**WHAT THE TASK ASKS**
List all lines in the material below that contain "this".

**DATA SUPPLIED**
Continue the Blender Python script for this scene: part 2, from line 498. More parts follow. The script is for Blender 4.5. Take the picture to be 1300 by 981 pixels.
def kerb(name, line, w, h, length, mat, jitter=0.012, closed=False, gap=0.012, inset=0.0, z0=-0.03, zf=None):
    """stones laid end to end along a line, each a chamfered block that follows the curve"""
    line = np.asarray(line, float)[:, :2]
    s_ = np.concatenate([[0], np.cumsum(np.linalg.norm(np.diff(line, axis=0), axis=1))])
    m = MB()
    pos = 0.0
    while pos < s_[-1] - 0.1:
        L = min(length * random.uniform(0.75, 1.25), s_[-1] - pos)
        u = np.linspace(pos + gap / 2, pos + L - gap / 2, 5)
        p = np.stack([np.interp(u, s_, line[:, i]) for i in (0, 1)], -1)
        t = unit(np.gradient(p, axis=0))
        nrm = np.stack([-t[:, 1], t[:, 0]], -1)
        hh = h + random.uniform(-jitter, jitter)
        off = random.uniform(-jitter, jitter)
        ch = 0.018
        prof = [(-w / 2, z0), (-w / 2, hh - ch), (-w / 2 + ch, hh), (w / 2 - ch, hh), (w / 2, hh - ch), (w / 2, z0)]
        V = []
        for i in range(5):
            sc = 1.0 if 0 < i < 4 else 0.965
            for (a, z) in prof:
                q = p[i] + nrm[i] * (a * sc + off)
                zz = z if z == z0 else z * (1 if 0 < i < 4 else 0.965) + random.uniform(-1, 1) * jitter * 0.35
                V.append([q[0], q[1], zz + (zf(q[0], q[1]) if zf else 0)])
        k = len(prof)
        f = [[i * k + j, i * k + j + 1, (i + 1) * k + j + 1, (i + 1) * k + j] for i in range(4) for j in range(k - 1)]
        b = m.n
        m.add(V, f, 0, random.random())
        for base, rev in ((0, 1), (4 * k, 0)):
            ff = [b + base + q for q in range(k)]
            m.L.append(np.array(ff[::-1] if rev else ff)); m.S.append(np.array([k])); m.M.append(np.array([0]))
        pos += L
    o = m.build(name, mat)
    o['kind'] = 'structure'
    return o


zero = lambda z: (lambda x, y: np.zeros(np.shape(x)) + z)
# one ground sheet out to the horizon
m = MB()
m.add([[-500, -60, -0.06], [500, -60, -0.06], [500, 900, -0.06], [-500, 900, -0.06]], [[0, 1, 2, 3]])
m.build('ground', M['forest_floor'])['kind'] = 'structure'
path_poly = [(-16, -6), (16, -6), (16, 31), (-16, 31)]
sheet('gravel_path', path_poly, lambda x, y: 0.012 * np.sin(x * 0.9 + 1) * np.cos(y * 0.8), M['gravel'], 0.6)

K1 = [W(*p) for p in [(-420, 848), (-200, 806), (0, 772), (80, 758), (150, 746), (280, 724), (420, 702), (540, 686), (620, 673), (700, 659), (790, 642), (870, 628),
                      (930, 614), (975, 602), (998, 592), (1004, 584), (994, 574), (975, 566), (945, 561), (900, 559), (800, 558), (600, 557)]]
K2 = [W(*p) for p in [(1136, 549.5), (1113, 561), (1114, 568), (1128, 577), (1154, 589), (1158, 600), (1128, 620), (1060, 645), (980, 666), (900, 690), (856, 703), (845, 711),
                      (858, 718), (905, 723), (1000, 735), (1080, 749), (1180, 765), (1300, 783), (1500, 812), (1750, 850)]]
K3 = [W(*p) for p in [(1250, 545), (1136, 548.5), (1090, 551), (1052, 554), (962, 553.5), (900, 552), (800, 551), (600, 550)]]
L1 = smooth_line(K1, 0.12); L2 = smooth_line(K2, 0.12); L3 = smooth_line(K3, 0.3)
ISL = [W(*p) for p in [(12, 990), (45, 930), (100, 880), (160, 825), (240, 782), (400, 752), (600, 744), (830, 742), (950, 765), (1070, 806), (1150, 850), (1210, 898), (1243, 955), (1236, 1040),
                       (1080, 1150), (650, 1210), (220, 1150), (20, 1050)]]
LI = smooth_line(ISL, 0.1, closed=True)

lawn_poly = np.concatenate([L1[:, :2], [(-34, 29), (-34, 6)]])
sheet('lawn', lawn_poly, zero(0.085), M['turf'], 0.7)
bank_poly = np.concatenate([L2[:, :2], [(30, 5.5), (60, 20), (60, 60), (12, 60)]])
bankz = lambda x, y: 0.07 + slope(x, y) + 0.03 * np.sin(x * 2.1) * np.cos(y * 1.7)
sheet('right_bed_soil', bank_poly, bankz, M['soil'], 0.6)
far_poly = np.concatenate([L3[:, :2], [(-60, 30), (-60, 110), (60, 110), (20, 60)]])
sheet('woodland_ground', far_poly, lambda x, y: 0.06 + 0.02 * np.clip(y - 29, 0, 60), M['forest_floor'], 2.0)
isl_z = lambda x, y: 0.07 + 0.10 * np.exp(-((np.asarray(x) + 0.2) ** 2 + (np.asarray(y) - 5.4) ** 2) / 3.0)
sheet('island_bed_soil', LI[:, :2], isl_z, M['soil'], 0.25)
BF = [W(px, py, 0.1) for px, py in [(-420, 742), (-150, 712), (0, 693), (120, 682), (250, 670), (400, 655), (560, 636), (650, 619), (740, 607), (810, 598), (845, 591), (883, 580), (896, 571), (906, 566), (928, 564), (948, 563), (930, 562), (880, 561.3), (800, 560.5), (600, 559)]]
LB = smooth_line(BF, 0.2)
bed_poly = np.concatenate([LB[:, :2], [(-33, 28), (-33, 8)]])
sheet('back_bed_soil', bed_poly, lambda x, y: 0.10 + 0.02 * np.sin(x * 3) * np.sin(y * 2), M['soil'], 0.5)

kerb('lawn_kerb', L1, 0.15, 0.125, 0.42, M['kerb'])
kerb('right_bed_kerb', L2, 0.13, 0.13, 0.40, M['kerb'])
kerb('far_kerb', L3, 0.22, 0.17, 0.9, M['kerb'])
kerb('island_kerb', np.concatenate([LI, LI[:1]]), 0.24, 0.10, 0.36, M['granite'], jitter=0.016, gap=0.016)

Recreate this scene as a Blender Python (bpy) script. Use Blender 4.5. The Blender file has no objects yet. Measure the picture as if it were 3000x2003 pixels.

**ANSWER**
Continue the Blender Python script for this scene: part 2, from line 498. More parts follow. The script is for Blender 4.5. Take the picture to be 1300 by 981 pixels.
Recreate this scene as a Blender Python (bpy) script. Use Blender 4.5. The Blender file has no objects yet. Measure the picture as if it were 3000x2003 pixels.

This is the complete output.